> _THE EXERCISE_: Without the pictures, output the lines of the material from the very first through the one that holds "(0, DW, 2.112))".

> _SUPPLIED INFORMATION_:
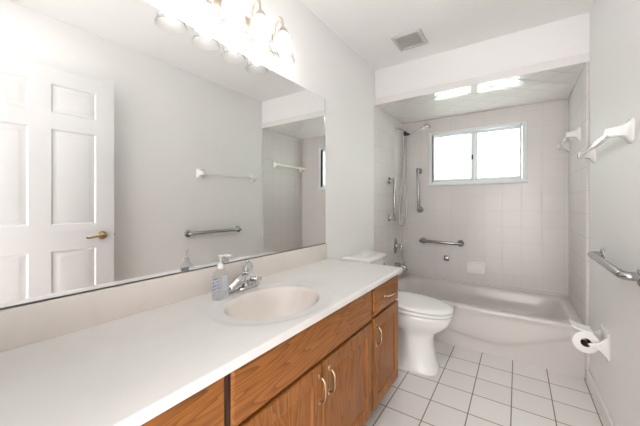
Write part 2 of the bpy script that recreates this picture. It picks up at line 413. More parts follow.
quad(bm, (0, 0, 0), (0.035, 0, 0), (0.035, DW, 0), (0, DW, 0)); quad(bm, (0, 0, 2.112), (0.035, 0, 2.112), (0.035, DW, 2.112), (0, DW, 2.112))
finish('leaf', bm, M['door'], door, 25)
hy = L(0.893)
for sd, x0 in ((-1, 0.0), (1, 0.035)):
    bm = bmesh.new(); lathe(bm, [(0.0, 0), (0.030, 0), (0.030, sd*0.004), (0.022, sd*0.010), (0.012, sd*0.014), (0.011, sd*0.040), (0.0, sd*0.044)], (x0, hy, 0.955), 'X', 24)
    pts = curve([(x0+sd*0.036, hy+0.006, 0.955), (x0+sd*0.044, hy-0.02, 0.957), (x0+sd*0.042, hy-0.06, 0.950), (x0+sd*0.040, hy-0.088, 0.944), (x0+sd*0.042, hy-0.104, 0.948)], 5)
    tube(bm, pts, [0.011]*6+[0.009]*8+[0.007]*(len(pts)-14), 10)
    tag(finish('lever_handle', bm, M['brass'], door), 'antique brass lever handle', None)
boxo('latch', (0.010, DW-0.001, 0.93), (0.025, DW+0.002, 0.985), M['brass'], door)
boxo('latch_bolt', (0.012, DW, 0.948), (0.023, DW+0.008, 0.966), M['steel'], door, 0.002)

# ------------------------------------------------------------------ mirror
mir = thing('wall_mirror', 'large frameless mirror above the vanity backsplash', 'mirror', (0, 0, 0))
boxo('glass', (0.0005, 0.055, 0.920), (0.006, 1.7515, 1.953), M['mirror'], mir)
bm = bmesh.new(); box(bm, (0.0005, 0.055, 0.9165), (0.0095, 1.7525, 0.9205)); box(bm, (0.0005, 1.7515, 0.9165), (0.0065, 1.7535, 1.953)); tag(finish('edge_channel', bm, M['dark_edge'], mir), 'dark thin edge of the mirror', None)

# ------------------------------------------------------------------ vanity light
vl = thing('vanity_light', 'four lamp vanity light bar with ribbed glass bell shades above the mirror', 'wall light', (0, 0.935, 2.10))
bm = bmesh.new(); box(bm, (0.0, -0.335, -0.060), (0.022, 0.335, 0.050), 0.010, 3); box(bm, (0.018, -0.31, -0.035), (0.030, 0.31, 0.025), 0.005, 2); finish('backplate', bm, M['nickel'], vl)
for i in range(4):
    y = -0.2515+i*0.1677
    lx = 0.105
    bm = bmesh.new()
    pts = curve([(0.026, y, -0.030), (0.040, y, 0.02), (0.052, y, 0.085), (0.075, y, 0.112), (0.098, y, 0.095), (lx, y, 0.050)], 6)
    tube(bm, pts, 0.0065, 10)
    lathe(bm, [(0.0, -0.0), (0.018, 0), (0.017, 0.007), (0.009, 0.012), (0, 0.013)], (0.028, y, -0.030), 'X', 18)
    lathe(bm, [(0.0, 0.052), (0.012, 0.050), (0.020, 0.040), (0.026, 0.030), (0.027, 0.016), (0.0, 0.014)], (lx, y, 0), 'Z', 24)
    lathe(bm, [(0.0, -0.062), (0.007, -0.060), (0.010, -0.054), (0.006, -0.047), (0.009, -0.040), (0, -0.036)], (0.030, y+0.084, 0.0), 'Z', 14) if i < 3 else None
    finish('lamp_arm', bm, M['nickel'], vl)
    prof = [(0.024, 0.024), (0.033, 0.015), (0.042, -0.006), (0.049, -0.032), (0.0525, -0.060), (0.0535, -0.088), (0.0550, -0.104), (0.0595, -0.119), (0.0645, -0.128)]
    inner = [(r-0.0025, h+0.0005) for r, h in prof[::-1]]
    bm = bmesh.new(); o3 = (lx, y, 0)
    rings = []
    for k, (r, h) in enumerate(prof+inner):
        rip = 0.035 if 1 < k < 6 else (0.015 if k in (6, 7, 8) else 0.0)
        ring = []
        for q in range(80):
            t = 2*PI*q/80; rr = r*(1+rip*math.cos(20*t))
            ring.append((lx+rr*math.cos(t), y+rr*math.sin(t), h))
        rings.append(ring)
    loft(bm, rings, False, False)
    sh = finish('lamp_shade', bm, M['shade'], vl, 60); sh['label'] = 'ribbed clear glass bell shade'
    bm = bmesh.new(); lathe(bm, [(0.0, 0.012), (0.010, 0.012), (0.011, 0.0), (0.014, -0.02), (0.024, -0.045), (0.0275, -0.064), (0.024, -0.082), (0.013, -0.094), (0, -0.098)], (lx, y, 0), 'Z', 24)
    finish('bulb', bm, M['bulb'], sh, 60)

# ------------------------------------------------------------------ unseen fill lamp near the doorway, added to brighten the room
M['added_fill_diffuser'] = bulbmat('fill_diffuser', (1.0, 0.98, 0.965, 1), FILL_L)
cl = thing('added_fill_lamp', 'added round fill lamp with white diffuser, unseen near the doorway', 'fill lamp', (0.98, 0.40, H))
bm = bmesh.new(); lathe(bm, [(0, 0), (0.19, 0), (0.19, -0.022), (0.178, -0.026), (0, -0.026)], (0, 0, 0), 'Z', 40); finish('added_fill_canopy', bm, M['trim'], cl, 50)
bm = bmesh.new(); lathe(bm, [(0.176, -0.024), (0.172, -0.050), (0.150, -0.075), (0.10, -0.092), (0.04, -0.098), (0, -0.099)], (0, 0, 0), 'Z', 40); finish('added_fill_diffuser', bm, M['added_fill_diffuser'], cl, 60)

# ------------------------------------------------------------------ ceiling vent
vt = thing('ceiling_vent', 'square white exhaust vent grille on the ceiling', 'vent', (0.445, 2.303, H))
bm = bmesh.new(); frame_rect2 = [(-0.118, -0.118), (0.118, 0.118)]
for a, b in (((-0.112, -0.112), (-0.084, 0.112)), ((0.084, -0.112), (0.112, 0.112)), ((-0.084, -0.112), (0.084, -0.084)), ((-0.084, 0.084), (0.084, 0.112))):
    box(bm, (a[0], a[1], -0.016), (b[0], b[1], 0.0), 0.004)
finish('vent_frame', bm, M['vent'], vt)
boxo('vent_backing', (-0.086, -0.086, -0.003), (0.086, 0.086, 0.0), M['vent_dark'], vt)
bm = bmesh.new()
for i in range(13):
    x = -0.078+i*0.013
    box(bm, (x-0.0035, -0.086, -0.012), (x+0.0035, 0.086, -0.003))
finish('vent_grille', bm, M['vent'], vt)

# ------------------------------------------------------------------ countertop with integral basin
ct = thing('vanity_countertop', 'long off-white cultured marble vanity top with oval basin', 'countertop', (0, 0, 0))
CY0, CY1, CX1 = YF+0.002, 1.785, 0.560
bx, by, ax_, ay_ = 0.318, 0.893, 0.163, 0.213
N = 96
def ell(sx, sy, z, dx=0.0, dy=0.0):
    return [(bx+dx+sx*math.cos(2*PI*k/N), by+dy+sy*math.sin(2*PI*k/N), z) for k in range(N)]
outer = []
for k in range(N):
    t = 2*PI*k/N; c_, s_ = math.cos(t), math.sin(t)
    ts = []
    if c_ > 1e-9: ts.append((CX1-0.004-bx)/c_)
    if c_ < -1e-9: ts.append((0.0005-bx)/c_)
    if s_ > 1e-9: ts.append((CY1-0.004-by)/s_)
    if s_ < -1e-9: ts.append((CY0-by)/s_)
    q = min(ts); outer.append([bx+q*c_, by+q*s_, ZC])
for cxn, cyn in ((CX1-0.004, CY1-0.004), (0.0005, CY1-0.004), (0.0005, CY0), (CX1-0.004, CY0)):   # snap to the corners
    k = min(range(N), key=lambda i: (outer[i][0]-cxn)**2+(outer[i][1]-cyn)**2); outer[k] = [cxn, cyn, ZC]
def push(p, d, z):
    return (p[0]+(d if p[0] > CX1-0.005 else 0), p[1]+(d if p[1] > CY1-0.005 else 0), z)
bm = bmesh.new()
rings = [[push(p, 0.0, ZC-0.026) for p in outer], [push(p, 0.004, ZC-0.026) for p in outer], [push(p, 0.004, ZC-0.005) for p in outer], [push(p, 0.0025, ZC-0.0015) for p in outer], [tuple(p) for p in outer],
         ell(0.222, 0.290, ZC, 0.005), ell(0.214, 0.280, ZC-0.0008, 0.005), ell(0.203, 0.265, ZC-0.004, 0.003), ell(0.185, 0.24, ZC-0.0045), ell(ax_+0.006, ay_+0.006, ZC-0.006)]
loft(bm, rings, False, False)
finish('slab', bm, M['counter'], ct, 30)
bm = bmesh.new()
dep = [(1.037, 0.006), (1.0, 0.010), (0.975, 0.022), (0.93, 0.045), (0.86, 0.072), (0.76, 0.098), (0.62, 0.118), (0.45, 0.130), (0.25, 0.136), (0.10, 0.138)]
loft(bm, [ell(ax_*s, ay_*s, ZC-d, 0.0) for s, d in dep], False, True)
finish('basin', bm, M['backsplash'], ct, 60)
bm = bmesh.new(); lathe(bm, [(0.0, 0.004), (0.012, 0.004), (0.020, 0.003), (0.022, 0.0), (0.0, -0.002)], (bx, by, ZC-0.138), 'Z', 24); tag(finish('drain', bm, M['chrome'], ct), 'chrome basin drain', None)
bs = tag(boxo('backsplash', (0.0, CY0, ZC), (0.020, 1.757, 0.916), M['backsplash'], None, 0.003), 'low beige marble backsplash strip along the mirror bottom', 'backsplash')

# ------------------------------------------------------------------ cabinets
FX = 0.520        # carcass front; fronts stand proud to 0.54
def bow_pull(bm, x, y, z, half, vert=True, proj=0.026, r=0.0040):
    def P(a, d): return (x+d, y, z+a) if vert else (x+d, y+a, z)
    pts = curve([P(-half*0.92, 0.0), P(-half*0.90, proj*0.55), P(-half*0.62, proj), P(0, proj*1.08), P(half*0.62, proj), P(half*0.90, proj*0.55), P(half*0.92, 0.0)], 5)
    tube(bm, pts, r, 10)
    for sg in (-1, 1):
        q = P(sg*half, 0.0)
        a = P(sg*half-0.011, -0.0005); b = P(sg*half+0.011, 0.003)
        if vert: box(bm, (a[0], y-0.006, a[2]), (b[0], y+0.006, b[2]), 0.002)
        else: box(bm, (a[0], a[1], z-0.006), (b[0], b[1], z+0.006), 0.002)
def cab_door(parent, y0, y1, z0, z1, hy_, hz, pull=True):
    bm = bmesh.new()
    panel_face(bm, y0, y1, z0, z1, [(0.004, -0.014), (0, -0.012), (0, 0.015), (0.003, 0.020), (0.055, 0.020), (0.060, 0.012), (0.068, 0.011), (0.094, 0.017), (0.099, 0.018)], FX+0.0005)
    d = finish('door', bm, M['oak_v'], parent, 20)
    if pull:
        bm = bmesh.new(); bow_pull(bm, FX+0.0205, hy_, hz, 0.047); tag(finish('handle', bm, M['pull'], d), 'satin brass bow pull', None)
    return d
def cab_drawer(parent, name, y0, y1, z0, z1, pull_y=None, pull_z=None):
    bm = bmesh.new()
    panel_face(bm, y0, y1, z0, z1, [(0.004, -0.014), (0, -0.012), (0, 0.014), (0.002, 0.017), (0.007, 0.020), (0.012, 0.0205)], FX+0.0005)
    d = finish(name, bm, M['oak_h'], parent, 20)
    if pull_y is not None:
        bm = bmesh.new(); bow_pull(bm, FX+0.021, pull_y, pull_z, 0.045, False, 0.026); tag(finish('handle', bm, M['pull'], d), 'satin brass bow pull', None)
    return d
def carcass(parent, y0, y1, endpanel=False):
    bm = bmesh.new()
    t = 0.016; BF = FX-0.014
    box(bm, (0.004, y0, 0.10), (BF, y0+t, ZC-0.0265)); box(bm, (0.004, y1-t, 0.10), (BF, y1, ZC-0.0265))
    box(bm, (0.004, y0+t, 0.10), (BF, y1-t, 0.116)); box(bm, (0.004, y0+t, 0.116), (0.010, y1-t, ZC-0.0265))
    box(bm, (BF-0.02, y0+t, 0.60), (BF, y1-t, 0.625)); box(bm, (BF-0.02, y0+t, 0.755), (BF, y1-t, ZC-0.0265)); box(bm, (BF-0.02, y0+t, 0.116), (BF, y1-t, 0.13))
    finish('body', bm, M['oak_v'], parent, 0)
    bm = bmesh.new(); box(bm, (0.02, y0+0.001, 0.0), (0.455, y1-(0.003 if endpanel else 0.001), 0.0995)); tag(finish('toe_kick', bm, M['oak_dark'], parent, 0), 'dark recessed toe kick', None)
y_a, y_b, y_c, y_d = YF+0.004, 0.486, 1.382, 1.766
c1 = thing('drawer_cabinet', 'oak vanity cabinet with drawers at the near end', 'cabinet', (0, 0, 0))
carcass(c1, y_a, 0.476)
d1 = cab_drawer(c1, 'drawer', y_a+0.004, 0.475, 0.598, 0.768)
cab_drawer(c1, 'drawer', y_a+0.004, 0.475, 0.375, 0.585); cab_drawer(c1, 'drawer', y_a+0.004, 0.475, 0.135, 0.362)
c2 = thing('sink_cabinet', 'oak sink cabinet with long blank panel above two doors', 'cabinet', (0, 0, 0))
carcass(c2, 0.496, y_c-0.001)
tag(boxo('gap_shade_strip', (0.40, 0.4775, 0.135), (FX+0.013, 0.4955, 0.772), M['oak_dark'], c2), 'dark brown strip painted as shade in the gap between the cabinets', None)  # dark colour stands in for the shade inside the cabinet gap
cab_drawer(c2, 'false_front', 0.496, 1.370, 0.612, 0.766)
cab_door(c2, 0.496, 0.911, 0.135, 0.598, 0.893, 0.512); cab_door(c2, 0.921, 1.368, 0.135, 0.598, 0.958, 0.514)
c3 = thing('narrow_cabinet', 'narrow oak vanity cabinet with one drawer over one door beside the toilet', 'cabinet', (0, 0, 0))
carcass(c3, y_c, y_d, True)
cab_drawer(c3, 'drawer', 1.394, 1.762, 0.618, 0.766, 1.585, 0.690)
cab_door(c3, 1.394, 1.762, 0.135, 0.604, 1.420, 0.516)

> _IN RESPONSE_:
Write part 2 of the bpy script that recreates this picture. It picks up at line 413. More parts follow.
quad(bm, (0, 0, 0), (0.035, 0, 0), (0.035, DW, 0), (0, DW, 0)); quad(bm, (0, 0, 2.112), (0.035, 0, 2.112), (0.035, DW, 2.112), (0, DW, 2.112))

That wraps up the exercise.